**Collected material**
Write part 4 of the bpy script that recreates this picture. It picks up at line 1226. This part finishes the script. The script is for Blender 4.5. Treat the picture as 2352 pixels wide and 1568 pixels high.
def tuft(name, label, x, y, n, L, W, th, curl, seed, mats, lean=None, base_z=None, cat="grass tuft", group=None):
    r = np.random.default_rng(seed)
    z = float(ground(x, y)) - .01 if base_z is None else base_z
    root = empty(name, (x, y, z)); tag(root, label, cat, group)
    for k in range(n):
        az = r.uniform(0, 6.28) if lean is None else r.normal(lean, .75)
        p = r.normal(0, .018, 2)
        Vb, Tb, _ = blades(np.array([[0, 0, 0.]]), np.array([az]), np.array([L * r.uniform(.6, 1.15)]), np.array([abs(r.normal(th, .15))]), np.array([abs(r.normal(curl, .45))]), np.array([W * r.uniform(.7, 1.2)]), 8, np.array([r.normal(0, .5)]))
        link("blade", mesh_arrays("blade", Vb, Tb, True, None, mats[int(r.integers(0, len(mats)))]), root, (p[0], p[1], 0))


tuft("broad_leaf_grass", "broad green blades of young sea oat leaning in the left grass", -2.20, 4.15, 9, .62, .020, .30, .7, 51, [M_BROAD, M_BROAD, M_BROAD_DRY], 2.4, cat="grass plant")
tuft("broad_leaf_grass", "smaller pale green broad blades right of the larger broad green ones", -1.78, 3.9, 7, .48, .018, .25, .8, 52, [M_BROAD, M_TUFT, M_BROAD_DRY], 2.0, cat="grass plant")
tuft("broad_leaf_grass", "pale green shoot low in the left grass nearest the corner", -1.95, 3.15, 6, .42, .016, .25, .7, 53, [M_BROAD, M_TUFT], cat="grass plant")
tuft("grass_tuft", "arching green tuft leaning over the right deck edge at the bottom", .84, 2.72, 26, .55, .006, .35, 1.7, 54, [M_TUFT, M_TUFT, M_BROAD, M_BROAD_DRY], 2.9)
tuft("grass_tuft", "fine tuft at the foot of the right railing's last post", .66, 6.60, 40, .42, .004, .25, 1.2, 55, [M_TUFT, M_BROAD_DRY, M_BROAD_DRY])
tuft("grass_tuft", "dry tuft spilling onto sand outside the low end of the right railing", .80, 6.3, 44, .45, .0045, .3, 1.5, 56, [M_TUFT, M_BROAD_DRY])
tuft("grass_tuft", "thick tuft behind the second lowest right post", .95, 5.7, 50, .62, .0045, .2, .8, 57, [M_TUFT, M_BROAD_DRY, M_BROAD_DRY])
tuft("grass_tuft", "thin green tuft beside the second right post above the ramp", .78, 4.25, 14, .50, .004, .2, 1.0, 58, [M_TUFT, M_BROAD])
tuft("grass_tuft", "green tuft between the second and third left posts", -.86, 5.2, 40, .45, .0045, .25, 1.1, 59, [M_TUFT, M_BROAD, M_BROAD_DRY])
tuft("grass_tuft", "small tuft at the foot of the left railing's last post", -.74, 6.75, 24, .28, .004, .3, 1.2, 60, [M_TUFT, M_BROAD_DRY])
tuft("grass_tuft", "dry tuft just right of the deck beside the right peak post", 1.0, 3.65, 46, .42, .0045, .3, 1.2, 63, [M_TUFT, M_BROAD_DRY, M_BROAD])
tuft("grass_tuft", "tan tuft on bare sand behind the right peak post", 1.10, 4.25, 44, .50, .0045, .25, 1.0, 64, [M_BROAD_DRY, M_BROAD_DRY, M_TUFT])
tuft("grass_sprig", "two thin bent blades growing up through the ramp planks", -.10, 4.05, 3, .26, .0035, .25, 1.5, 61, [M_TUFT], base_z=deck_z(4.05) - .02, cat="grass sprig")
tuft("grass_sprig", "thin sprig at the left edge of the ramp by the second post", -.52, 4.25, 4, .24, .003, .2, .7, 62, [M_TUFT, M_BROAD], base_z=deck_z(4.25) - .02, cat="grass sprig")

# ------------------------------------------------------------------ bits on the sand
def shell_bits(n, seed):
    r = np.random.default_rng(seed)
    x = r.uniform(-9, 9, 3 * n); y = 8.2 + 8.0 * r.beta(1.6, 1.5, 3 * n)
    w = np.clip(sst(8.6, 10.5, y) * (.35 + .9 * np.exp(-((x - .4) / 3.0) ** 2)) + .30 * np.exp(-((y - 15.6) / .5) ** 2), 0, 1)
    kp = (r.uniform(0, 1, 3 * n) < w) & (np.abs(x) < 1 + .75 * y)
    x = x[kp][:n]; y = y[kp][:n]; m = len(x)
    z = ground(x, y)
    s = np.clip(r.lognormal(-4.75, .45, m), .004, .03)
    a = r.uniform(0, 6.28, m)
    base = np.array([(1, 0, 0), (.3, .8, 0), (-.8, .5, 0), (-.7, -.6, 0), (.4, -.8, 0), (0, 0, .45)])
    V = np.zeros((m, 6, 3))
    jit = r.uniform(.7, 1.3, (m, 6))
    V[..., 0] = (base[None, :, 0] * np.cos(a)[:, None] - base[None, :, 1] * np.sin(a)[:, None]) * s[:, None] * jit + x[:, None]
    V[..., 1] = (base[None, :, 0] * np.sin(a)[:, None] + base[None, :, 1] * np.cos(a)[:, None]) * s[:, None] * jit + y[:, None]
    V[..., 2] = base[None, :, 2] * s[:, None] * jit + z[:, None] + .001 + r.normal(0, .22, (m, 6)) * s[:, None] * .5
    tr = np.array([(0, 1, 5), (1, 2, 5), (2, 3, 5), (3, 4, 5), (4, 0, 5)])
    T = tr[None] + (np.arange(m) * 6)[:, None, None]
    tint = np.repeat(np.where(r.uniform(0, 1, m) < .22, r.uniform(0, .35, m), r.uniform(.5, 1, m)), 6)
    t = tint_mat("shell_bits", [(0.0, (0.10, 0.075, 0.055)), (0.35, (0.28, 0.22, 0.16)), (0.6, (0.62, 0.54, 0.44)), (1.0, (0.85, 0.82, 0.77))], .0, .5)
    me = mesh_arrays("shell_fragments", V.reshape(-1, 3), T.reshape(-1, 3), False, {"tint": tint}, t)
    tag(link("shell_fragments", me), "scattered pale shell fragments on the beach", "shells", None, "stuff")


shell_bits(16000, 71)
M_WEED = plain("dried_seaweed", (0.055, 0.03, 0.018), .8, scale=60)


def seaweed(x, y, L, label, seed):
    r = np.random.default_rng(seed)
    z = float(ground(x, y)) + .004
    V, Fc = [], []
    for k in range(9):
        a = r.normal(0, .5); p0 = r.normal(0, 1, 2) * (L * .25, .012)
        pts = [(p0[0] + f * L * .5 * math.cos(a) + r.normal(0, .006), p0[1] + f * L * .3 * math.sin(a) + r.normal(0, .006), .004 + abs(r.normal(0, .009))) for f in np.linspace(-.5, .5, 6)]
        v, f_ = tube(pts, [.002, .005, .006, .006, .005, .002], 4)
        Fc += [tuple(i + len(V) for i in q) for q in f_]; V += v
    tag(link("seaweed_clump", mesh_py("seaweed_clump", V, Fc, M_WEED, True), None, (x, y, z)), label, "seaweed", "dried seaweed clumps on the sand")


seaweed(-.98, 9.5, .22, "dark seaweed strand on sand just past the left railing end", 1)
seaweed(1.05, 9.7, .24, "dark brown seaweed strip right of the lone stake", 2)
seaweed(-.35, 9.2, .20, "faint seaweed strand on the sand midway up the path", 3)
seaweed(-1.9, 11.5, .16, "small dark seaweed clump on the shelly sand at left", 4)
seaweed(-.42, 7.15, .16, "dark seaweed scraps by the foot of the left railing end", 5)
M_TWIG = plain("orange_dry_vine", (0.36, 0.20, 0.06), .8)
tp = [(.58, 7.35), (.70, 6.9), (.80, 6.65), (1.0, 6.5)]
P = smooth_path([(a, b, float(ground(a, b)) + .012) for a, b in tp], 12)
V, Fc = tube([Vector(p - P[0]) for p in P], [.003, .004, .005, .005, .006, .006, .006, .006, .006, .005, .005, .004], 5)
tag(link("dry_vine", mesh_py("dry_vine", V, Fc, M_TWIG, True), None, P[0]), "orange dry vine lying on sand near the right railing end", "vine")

**Given request**
Quote the listing word for word from its first line through the line in which "(p[0], p[1], 0))" appears.

**Response to this task**
Write part 4 of the bpy script that recreates this picture. It picks up at line 1226. This part finishes the script. The script is for Blender 4.5. Treat the picture as 2352 pixels wide and 1568 pixels high.
def tuft(name, label, x, y, n, L, W, th, curl, seed, mats, lean=None, base_z=None, cat="grass tuft", group=None):
    r = np.random.default_rng(seed)
    z = float(ground(x, y)) - .01 if base_z is None else base_z
    root = empty(name, (x, y, z)); tag(root, label, cat, group)
    for k in range(n):
        az = r.uniform(0, 6.28) if lean is None else r.normal(lean, .75)
        p = r.normal(0, .018, 2)
        Vb, Tb, _ = blades(np.array([[0, 0, 0.]]), np.array([az]), np.array([L * r.uniform(.6, 1.15)]), np.array([abs(r.normal(th, .15))]), np.array([abs(r.normal(curl, .45))]), np.array([W * r.uniform(.7, 1.2)]), 8, np.array([r.normal(0, .5)]))
        link("blade", mesh_arrays("blade", Vb, Tb, True, None, mats[int(r.integers(0, len(mats)))]), root, (p[0], p[1], 0))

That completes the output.